On Sun, Dec 11, 2005 at 02:03:20AM +1100, Brendan O'Dea wrote:
> On Thu, Dec 08, 2005 at 12:41:02PM -0800, Charles Stevenson wrote:
> >[EMAIL PROTECTED]:~$ perl -e 'printf("%2918905856\$vs")'
> >Segmentation fault

> >I haven't had time yet but I imagine it might be possible to gain root
> >through perl-suid.

> This is not a buffer overflow.

> You're causing a SEGV by attempting to address a non-existant argument
> to printf.  You don't need a large number to do this--the same happens
> with:

>   perl -e 'printf q/%1$vs/'

> Addressing memory (or the failure to do so) is not a security risk in
> the same way that a buffer overflow is:  the program simply aborts as
> opposed to continuing to run, potentially executing exploit code.

Although this is not a buffer overflow, there have been a number of
printf-based exploits for C programs that do their work by tricking the
program into reading from "uninitialized" locations in memory.  The fact
that this is not a buffer overflow is not itself evidence that it cannot be
exploited; if this is indeed a segfault, a segfault when trying to read from
one memory address can easily become an exploit when reading from another.

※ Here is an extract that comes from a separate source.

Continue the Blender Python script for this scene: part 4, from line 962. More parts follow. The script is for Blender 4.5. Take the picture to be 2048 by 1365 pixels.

Still, as noted in the bug history, allowing untrusted printf strings from
the user or using horribly broken printf format strings is more a bug in the
perl *program*, not in the perl *interpreter*...

-- 
Steve Langasek                   Give me a lever long enough and a Free OS
Debian Developer                   to set it on, and I can move the world.